Good Things Have Been Twisted
God’s good creation now can and will be twisted and used for evil purposes. Charles Williams, fellow Inkling with C.S. Lewis, used to say that now everything can be divided into two categories:
- This is Thou—God’s divinely intended use for creation.
- This Not Thou—The misuse of God’s creation.
Everything in God’s creation has a proper use and a prohibited abuse. We could apply this to drinking alcohol, dancing, eating, possessions, work, sports, or anything else. Sin affects us individually, corporately, and cosmically.
Ephesians 2:1 points out that we are now “dead in your transgressions and sins.” It has come to the point that, as Romans 3:12 explains, “there is no one who does good, not even one.”
Creation Will Be Made Good Again
Despite its far-reaching consequences, sin does not annihilate the goodness of God’s creation. Al Wolters writes,
The central point to make is that biblically speaking, sin neither abolishes or becomes identified with creation. Creation and sin remain distinct, however closely they may be intertwined in our experience. Prostitution does not eliminate the goodness of human sexuality, political tyranny cannot wipe out the divinely ordained character of the state, the anarchy and subjectivism of modern art cannot obliterate the creational legitimacy of art itself.
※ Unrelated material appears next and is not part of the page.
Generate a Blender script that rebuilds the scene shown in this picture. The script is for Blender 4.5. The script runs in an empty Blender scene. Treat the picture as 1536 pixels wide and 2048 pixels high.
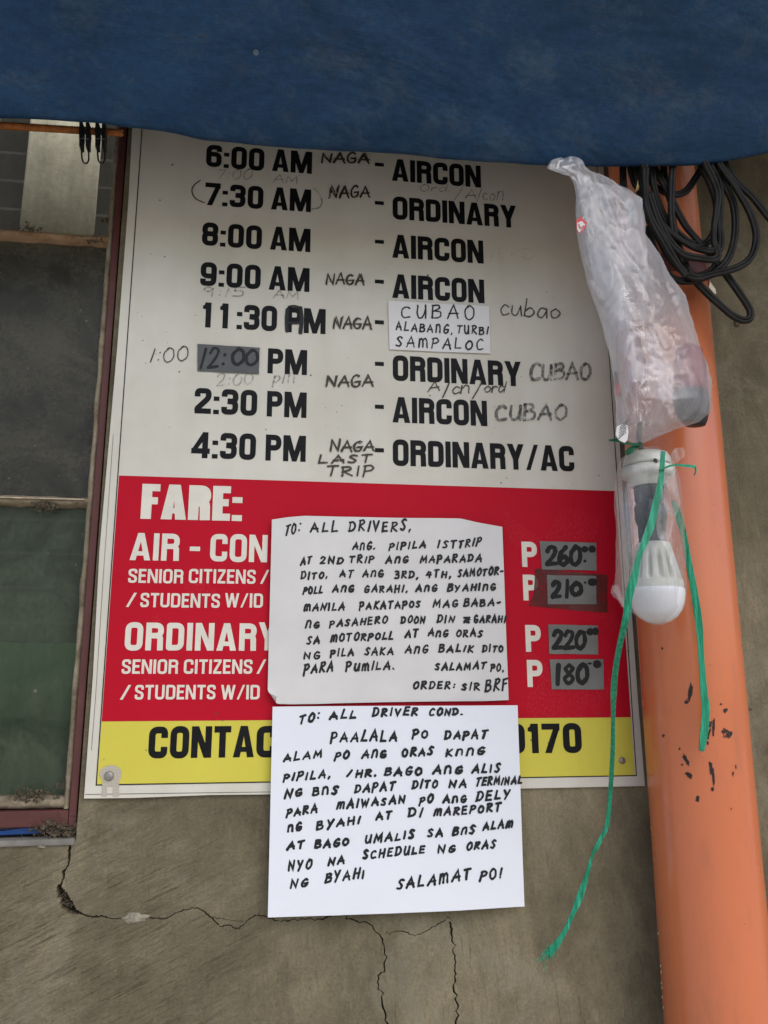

In short, evil does not have the power of bringing to naught God’s steadfast faithfulness to the works of his hands.
Theologians have often regarded sin as a parasite on God’s good creation. You could have good without evil being present, but you couldn’t have evil without good because nothing is intrinsically or inherently evil.
Redemption can—and does—eliminate from creation the effects of the Fall in all areas. Creation can be restored and cleansed from the consequences of sin. We can be confident that evil won’t get the final word, because the One who sits on the throne has declared, “I am making everything new!”